TASK BRIEF. Extract, exactly as written, each line from the start of the records below to the line containing "LAMP_E = 260.0", both ends included; drop the pictures.

MATERIAL.

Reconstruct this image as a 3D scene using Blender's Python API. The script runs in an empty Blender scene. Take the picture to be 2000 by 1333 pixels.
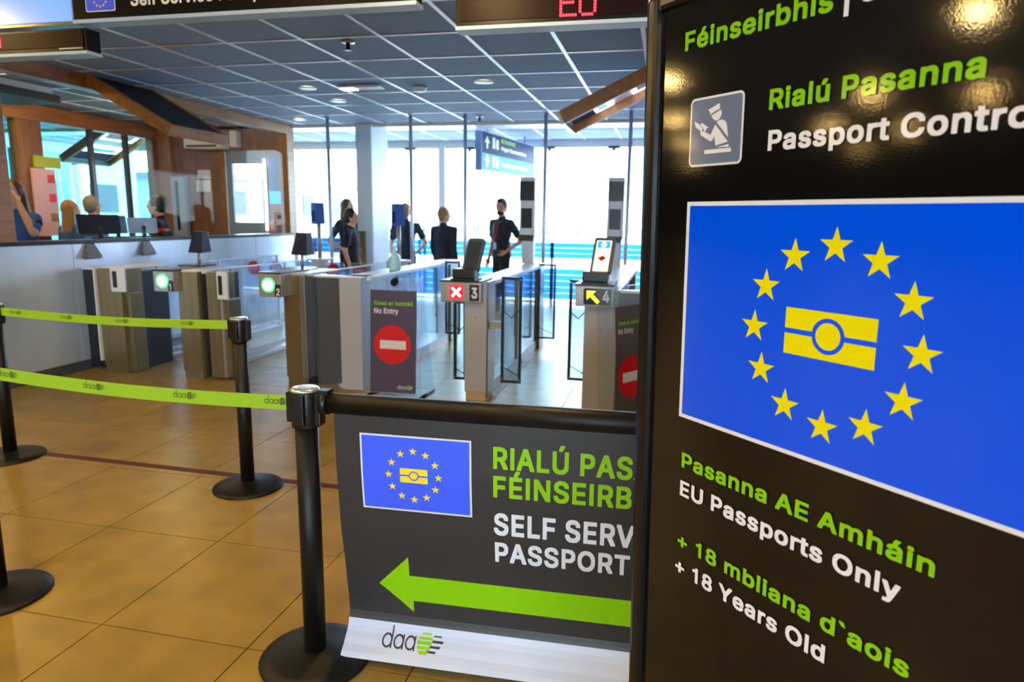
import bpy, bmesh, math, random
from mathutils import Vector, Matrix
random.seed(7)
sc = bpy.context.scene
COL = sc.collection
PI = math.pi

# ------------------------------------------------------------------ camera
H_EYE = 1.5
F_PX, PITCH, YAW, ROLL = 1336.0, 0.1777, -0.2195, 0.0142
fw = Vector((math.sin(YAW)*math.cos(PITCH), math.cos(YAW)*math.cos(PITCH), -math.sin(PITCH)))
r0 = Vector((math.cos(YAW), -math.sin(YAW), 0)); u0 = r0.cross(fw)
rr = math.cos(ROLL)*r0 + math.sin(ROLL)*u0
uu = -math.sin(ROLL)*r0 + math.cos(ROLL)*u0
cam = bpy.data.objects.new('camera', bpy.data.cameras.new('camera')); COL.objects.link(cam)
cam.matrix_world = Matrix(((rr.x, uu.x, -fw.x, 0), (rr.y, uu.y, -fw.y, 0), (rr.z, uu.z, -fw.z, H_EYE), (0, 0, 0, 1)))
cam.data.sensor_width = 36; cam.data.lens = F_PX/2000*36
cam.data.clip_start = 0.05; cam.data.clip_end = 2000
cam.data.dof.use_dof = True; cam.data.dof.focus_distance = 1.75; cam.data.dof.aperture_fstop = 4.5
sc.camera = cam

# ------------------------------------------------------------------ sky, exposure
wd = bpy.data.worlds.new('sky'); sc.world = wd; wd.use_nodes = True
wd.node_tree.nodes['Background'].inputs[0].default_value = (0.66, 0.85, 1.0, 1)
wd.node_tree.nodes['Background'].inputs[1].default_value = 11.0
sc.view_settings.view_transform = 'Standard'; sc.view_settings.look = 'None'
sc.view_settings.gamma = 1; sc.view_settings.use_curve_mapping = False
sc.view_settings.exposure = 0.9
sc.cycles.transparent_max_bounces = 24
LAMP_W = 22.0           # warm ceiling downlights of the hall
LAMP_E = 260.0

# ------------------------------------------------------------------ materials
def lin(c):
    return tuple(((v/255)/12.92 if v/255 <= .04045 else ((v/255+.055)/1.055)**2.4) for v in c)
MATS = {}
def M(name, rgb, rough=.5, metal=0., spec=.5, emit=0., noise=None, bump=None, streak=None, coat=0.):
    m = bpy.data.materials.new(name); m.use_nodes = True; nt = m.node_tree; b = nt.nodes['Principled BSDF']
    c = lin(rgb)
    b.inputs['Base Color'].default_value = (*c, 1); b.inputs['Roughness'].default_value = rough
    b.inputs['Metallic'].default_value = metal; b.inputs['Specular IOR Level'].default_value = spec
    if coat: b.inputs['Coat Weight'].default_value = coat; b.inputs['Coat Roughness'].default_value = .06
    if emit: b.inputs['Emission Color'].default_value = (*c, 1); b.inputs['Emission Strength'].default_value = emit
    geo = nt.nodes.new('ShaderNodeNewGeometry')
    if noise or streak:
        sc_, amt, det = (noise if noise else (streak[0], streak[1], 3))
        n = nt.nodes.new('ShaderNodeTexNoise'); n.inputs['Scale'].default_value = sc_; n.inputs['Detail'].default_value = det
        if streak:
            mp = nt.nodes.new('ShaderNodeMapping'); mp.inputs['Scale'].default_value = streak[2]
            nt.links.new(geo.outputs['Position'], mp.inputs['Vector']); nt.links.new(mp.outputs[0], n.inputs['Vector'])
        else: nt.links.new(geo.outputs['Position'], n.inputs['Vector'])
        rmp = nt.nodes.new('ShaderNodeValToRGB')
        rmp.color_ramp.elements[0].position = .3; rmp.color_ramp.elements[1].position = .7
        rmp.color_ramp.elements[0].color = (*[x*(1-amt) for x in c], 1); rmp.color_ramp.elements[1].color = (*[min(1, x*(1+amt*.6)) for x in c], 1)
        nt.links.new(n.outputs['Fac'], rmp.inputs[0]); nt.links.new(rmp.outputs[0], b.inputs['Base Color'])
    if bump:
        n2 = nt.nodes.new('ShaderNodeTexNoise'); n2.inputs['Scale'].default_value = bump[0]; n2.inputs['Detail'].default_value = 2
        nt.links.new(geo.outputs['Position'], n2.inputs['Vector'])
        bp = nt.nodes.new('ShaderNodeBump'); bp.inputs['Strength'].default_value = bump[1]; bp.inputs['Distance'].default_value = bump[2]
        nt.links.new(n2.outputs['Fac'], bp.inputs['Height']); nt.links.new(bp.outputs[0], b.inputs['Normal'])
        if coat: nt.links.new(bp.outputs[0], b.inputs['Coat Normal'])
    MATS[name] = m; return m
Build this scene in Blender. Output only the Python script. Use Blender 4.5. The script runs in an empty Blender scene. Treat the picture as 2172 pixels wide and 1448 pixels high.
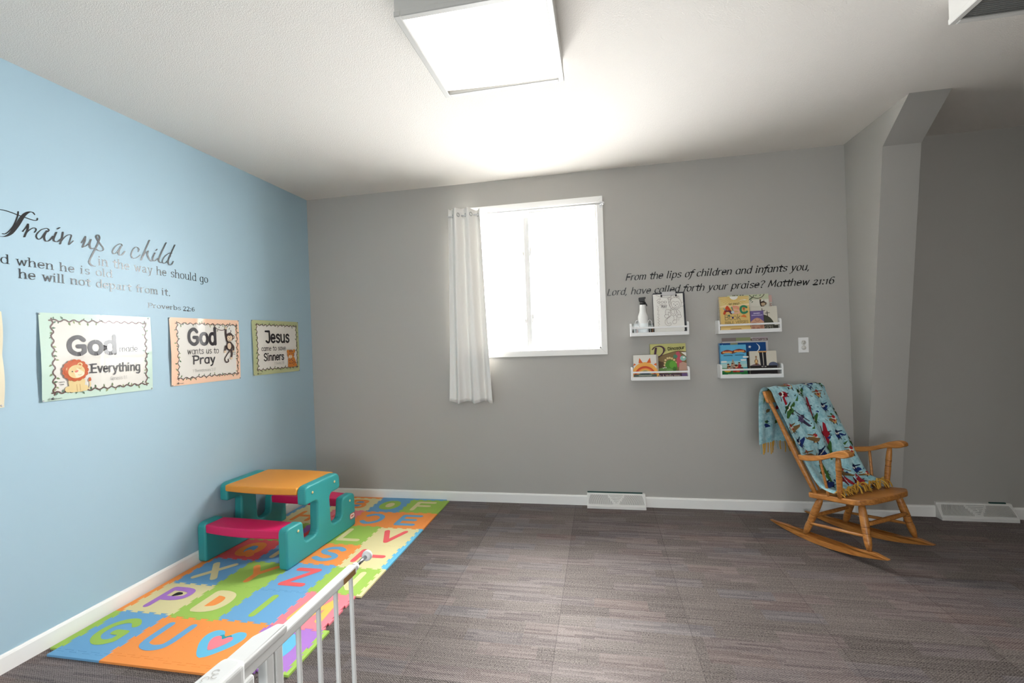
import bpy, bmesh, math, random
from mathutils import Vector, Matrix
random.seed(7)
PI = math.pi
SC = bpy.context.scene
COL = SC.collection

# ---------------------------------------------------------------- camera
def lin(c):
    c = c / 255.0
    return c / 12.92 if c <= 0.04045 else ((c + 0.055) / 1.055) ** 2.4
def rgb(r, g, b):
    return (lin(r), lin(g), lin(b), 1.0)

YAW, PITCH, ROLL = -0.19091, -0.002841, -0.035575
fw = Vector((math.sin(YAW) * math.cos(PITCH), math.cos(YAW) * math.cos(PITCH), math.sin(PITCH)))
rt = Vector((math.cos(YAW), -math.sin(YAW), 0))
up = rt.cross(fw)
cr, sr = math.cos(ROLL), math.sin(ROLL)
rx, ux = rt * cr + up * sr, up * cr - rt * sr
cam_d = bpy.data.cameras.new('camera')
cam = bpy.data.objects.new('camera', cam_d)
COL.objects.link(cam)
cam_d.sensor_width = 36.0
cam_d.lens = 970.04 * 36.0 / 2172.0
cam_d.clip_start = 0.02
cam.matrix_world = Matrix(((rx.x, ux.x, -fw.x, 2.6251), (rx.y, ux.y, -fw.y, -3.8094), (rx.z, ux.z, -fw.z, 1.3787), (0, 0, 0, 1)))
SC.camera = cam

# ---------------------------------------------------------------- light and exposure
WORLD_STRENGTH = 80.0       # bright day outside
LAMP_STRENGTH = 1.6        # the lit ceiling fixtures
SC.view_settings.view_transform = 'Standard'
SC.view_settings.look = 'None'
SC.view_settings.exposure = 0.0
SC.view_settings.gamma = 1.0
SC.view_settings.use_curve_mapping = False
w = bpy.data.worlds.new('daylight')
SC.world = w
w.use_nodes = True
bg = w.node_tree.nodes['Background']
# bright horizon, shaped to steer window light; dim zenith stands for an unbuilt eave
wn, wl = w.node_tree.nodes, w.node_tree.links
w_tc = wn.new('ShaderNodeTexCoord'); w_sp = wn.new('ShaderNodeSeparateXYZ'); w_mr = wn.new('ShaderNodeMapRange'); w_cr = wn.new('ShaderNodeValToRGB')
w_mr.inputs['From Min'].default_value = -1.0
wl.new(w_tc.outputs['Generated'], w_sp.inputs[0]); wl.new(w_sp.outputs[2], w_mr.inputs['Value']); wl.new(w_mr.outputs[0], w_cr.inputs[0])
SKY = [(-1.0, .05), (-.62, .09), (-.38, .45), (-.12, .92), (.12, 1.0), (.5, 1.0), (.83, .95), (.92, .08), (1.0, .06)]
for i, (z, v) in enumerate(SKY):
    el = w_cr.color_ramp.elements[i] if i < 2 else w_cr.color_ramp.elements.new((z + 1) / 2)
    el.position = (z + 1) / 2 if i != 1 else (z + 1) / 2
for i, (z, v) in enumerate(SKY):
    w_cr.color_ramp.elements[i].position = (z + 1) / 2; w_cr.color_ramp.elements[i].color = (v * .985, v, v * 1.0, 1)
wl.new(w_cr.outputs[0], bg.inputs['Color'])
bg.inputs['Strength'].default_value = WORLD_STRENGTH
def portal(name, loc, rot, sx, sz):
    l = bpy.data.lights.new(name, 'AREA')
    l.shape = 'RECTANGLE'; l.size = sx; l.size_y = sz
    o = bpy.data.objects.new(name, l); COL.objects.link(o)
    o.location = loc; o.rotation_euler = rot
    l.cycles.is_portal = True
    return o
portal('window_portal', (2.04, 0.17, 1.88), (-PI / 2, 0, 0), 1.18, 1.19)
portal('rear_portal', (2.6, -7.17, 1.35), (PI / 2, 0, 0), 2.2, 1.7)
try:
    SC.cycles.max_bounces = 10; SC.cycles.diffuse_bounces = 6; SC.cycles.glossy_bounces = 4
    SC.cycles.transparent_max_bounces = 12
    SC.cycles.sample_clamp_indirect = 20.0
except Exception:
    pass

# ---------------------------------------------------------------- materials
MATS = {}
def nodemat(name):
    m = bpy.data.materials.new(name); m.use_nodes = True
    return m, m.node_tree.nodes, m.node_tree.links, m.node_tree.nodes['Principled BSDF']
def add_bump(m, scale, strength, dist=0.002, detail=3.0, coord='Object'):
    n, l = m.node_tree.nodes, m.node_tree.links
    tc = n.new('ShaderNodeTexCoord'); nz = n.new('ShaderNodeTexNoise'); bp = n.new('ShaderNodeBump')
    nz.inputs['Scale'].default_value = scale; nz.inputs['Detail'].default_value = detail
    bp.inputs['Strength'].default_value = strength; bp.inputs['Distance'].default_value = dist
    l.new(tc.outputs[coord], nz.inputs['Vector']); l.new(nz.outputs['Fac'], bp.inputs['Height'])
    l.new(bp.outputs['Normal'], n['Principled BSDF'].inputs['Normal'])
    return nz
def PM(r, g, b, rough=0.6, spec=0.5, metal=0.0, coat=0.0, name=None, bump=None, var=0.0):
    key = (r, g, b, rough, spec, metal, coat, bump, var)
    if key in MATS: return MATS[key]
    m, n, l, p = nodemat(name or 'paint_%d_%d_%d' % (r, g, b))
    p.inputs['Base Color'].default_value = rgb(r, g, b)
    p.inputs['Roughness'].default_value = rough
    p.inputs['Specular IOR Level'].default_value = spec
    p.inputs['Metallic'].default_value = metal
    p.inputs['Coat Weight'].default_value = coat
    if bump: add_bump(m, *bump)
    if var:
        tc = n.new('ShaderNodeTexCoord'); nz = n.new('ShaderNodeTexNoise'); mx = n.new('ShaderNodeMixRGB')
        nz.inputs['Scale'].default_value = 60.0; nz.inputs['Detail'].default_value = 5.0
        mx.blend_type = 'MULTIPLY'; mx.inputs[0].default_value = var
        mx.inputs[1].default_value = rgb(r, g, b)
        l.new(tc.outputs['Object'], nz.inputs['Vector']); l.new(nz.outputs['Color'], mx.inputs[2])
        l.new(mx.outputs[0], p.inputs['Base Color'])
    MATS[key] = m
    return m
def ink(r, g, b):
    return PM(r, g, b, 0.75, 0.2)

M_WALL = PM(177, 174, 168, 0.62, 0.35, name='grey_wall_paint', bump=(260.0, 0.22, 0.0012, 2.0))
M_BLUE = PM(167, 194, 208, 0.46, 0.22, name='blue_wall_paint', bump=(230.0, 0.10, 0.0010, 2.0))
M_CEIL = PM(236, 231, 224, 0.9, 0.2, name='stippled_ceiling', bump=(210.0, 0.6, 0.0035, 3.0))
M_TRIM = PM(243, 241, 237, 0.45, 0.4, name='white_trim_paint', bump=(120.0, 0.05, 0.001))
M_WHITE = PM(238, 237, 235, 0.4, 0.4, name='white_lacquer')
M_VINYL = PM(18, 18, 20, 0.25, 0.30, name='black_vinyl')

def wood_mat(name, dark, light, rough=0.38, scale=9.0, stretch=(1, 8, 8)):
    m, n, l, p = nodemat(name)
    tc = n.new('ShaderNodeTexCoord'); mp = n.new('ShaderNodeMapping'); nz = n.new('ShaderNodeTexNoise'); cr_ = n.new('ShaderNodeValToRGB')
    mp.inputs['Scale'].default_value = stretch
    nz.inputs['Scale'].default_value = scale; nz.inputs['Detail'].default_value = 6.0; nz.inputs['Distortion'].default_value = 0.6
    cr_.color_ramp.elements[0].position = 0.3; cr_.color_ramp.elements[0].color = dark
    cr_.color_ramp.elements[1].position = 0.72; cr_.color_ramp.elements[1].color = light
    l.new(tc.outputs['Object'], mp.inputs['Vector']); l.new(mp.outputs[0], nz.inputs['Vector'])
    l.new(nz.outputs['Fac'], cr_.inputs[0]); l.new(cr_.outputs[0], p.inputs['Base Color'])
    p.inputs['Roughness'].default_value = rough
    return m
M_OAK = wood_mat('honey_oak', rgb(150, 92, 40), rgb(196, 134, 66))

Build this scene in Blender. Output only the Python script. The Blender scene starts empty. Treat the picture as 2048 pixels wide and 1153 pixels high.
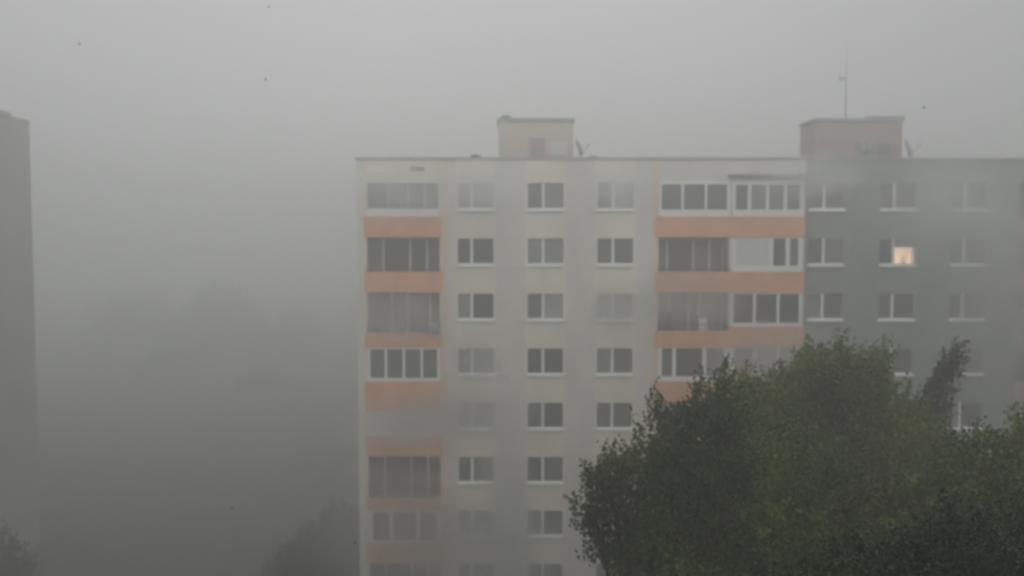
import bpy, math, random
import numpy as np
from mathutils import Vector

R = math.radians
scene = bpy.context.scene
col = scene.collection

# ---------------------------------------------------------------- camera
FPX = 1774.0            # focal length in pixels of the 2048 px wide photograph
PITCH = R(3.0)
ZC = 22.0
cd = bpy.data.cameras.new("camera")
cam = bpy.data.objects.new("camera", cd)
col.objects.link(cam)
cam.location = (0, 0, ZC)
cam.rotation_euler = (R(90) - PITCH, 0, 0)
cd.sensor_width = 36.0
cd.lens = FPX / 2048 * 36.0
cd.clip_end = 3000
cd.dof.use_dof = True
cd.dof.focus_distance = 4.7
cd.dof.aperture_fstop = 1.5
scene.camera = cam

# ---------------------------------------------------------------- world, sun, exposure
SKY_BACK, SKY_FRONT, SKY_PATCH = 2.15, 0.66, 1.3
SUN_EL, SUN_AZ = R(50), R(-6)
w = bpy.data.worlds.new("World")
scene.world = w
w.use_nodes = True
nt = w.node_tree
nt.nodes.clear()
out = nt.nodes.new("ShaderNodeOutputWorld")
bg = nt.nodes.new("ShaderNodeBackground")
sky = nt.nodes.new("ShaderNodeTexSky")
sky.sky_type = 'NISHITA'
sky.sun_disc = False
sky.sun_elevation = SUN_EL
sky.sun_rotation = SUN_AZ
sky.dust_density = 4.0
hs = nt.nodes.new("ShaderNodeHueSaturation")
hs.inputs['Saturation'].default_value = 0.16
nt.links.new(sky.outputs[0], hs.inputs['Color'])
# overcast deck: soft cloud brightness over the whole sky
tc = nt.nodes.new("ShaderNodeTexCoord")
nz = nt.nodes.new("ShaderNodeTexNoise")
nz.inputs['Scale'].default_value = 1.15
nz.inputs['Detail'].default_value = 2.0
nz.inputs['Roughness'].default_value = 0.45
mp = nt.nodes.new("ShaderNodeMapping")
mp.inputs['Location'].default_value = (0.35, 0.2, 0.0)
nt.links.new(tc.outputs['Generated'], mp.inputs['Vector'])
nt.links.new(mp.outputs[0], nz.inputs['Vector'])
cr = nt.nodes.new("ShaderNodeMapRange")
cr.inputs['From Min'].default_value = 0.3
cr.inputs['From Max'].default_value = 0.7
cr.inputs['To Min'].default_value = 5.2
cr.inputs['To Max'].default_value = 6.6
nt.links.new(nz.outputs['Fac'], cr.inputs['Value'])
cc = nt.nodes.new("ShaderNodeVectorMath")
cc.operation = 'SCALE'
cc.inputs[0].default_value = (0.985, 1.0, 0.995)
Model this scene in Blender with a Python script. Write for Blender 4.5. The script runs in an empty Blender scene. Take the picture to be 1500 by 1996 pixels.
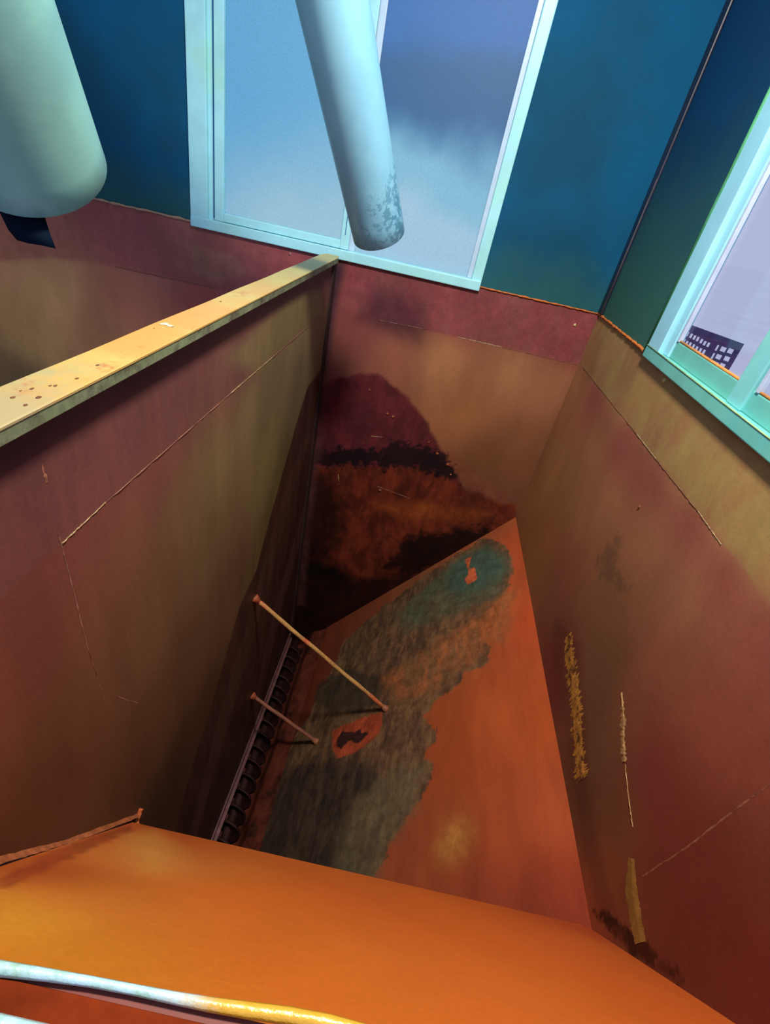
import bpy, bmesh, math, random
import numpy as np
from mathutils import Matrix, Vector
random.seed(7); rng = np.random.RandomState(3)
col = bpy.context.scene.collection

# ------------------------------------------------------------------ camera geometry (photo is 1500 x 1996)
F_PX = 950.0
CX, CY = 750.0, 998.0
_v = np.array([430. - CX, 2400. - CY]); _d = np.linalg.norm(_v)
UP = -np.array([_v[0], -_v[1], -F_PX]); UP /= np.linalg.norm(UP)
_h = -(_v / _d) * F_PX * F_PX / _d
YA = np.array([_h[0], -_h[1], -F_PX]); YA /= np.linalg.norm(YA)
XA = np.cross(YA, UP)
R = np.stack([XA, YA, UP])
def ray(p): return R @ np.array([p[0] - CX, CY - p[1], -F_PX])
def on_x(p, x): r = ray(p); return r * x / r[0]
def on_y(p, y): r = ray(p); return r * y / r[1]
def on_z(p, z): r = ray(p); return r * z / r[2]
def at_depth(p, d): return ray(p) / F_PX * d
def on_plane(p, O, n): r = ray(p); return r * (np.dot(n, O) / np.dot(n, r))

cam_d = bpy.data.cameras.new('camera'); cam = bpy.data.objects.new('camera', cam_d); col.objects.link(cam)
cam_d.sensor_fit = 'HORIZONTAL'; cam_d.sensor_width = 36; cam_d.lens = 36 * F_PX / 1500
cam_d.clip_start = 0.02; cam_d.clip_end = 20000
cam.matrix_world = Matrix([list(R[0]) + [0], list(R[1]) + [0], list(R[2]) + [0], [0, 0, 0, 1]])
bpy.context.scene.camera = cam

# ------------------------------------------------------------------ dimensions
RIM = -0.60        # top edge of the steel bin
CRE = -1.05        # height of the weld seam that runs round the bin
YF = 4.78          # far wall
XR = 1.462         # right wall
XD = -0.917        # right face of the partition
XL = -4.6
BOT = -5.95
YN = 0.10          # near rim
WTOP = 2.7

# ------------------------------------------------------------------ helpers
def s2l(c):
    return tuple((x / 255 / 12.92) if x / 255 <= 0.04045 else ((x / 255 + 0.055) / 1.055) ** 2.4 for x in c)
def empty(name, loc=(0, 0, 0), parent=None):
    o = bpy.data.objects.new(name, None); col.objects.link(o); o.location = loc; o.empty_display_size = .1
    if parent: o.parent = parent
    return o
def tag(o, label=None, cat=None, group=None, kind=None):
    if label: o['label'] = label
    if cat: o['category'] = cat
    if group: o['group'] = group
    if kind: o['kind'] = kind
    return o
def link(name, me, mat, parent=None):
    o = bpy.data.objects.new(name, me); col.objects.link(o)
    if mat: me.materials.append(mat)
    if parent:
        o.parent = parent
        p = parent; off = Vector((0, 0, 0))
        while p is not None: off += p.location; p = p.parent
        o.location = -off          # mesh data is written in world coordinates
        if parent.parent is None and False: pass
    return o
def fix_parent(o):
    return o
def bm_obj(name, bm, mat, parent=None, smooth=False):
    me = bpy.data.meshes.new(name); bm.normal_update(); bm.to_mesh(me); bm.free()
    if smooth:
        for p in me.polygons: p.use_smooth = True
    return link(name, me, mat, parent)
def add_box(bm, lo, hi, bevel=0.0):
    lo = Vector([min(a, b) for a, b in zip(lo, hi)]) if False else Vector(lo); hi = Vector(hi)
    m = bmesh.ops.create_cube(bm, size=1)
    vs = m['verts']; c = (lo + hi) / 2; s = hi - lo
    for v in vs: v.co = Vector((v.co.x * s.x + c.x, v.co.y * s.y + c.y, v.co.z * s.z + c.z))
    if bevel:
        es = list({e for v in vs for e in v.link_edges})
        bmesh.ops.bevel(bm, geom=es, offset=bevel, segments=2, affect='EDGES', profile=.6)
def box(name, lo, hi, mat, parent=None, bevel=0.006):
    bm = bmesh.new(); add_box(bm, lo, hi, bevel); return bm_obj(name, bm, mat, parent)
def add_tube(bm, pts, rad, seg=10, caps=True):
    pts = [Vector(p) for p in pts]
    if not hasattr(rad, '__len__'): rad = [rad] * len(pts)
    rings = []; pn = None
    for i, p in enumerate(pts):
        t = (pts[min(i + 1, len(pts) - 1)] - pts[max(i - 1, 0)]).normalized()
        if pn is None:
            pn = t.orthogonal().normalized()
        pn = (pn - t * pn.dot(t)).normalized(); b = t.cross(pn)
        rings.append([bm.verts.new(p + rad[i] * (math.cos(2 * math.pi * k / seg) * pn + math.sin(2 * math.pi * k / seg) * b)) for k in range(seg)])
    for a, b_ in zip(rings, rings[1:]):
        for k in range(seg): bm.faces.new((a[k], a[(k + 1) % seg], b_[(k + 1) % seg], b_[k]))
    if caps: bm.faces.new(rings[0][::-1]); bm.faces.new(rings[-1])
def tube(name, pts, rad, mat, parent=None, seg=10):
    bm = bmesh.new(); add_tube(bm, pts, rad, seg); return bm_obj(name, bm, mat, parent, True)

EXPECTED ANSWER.
Reconstruct this image as a 3D scene using Blender's Python API. The script runs in an empty Blender scene. Take the picture to be 2000 by 1333 pixels.
import bpy, bmesh, math, random
from mathutils import Vector, Matrix
random.seed(7)
sc = bpy.context.scene
COL = sc.collection
PI = math.pi

# ------------------------------------------------------------------ camera
H_EYE = 1.5
F_PX, PITCH, YAW, ROLL = 1336.0, 0.1777, -0.2195, 0.0142
fw = Vector((math.sin(YAW)*math.cos(PITCH), math.cos(YAW)*math.cos(PITCH), -math.sin(PITCH)))
r0 = Vector((math.cos(YAW), -math.sin(YAW), 0)); u0 = r0.cross(fw)
rr = math.cos(ROLL)*r0 + math.sin(ROLL)*u0
uu = -math.sin(ROLL)*r0 + math.cos(ROLL)*u0
cam = bpy.data.objects.new('camera', bpy.data.cameras.new('camera')); COL.objects.link(cam)
cam.matrix_world = Matrix(((rr.x, uu.x, -fw.x, 0), (rr.y, uu.y, -fw.y, 0), (rr.z, uu.z, -fw.z, H_EYE), (0, 0, 0, 1)))
cam.data.sensor_width = 36; cam.data.lens = F_PX/2000*36
cam.data.clip_start = 0.05; cam.data.clip_end = 2000
cam.data.dof.use_dof = True; cam.data.dof.focus_distance = 1.75; cam.data.dof.aperture_fstop = 4.5
sc.camera = cam

# ------------------------------------------------------------------ sky, exposure
wd = bpy.data.worlds.new('sky'); sc.world = wd; wd.use_nodes = True
wd.node_tree.nodes['Background'].inputs[0].default_value = (0.66, 0.85, 1.0, 1)
wd.node_tree.nodes['Background'].inputs[1].default_value = 11.0
sc.view_settings.view_transform = 'Standard'; sc.view_settings.look = 'None'
sc.view_settings.gamma = 1; sc.view_settings.use_curve_mapping = False
sc.view_settings.exposure = 0.9
sc.cycles.transparent_max_bounces = 24
LAMP_W = 22.0           # warm ceiling downlights of the hall
LAMP_E = 260.0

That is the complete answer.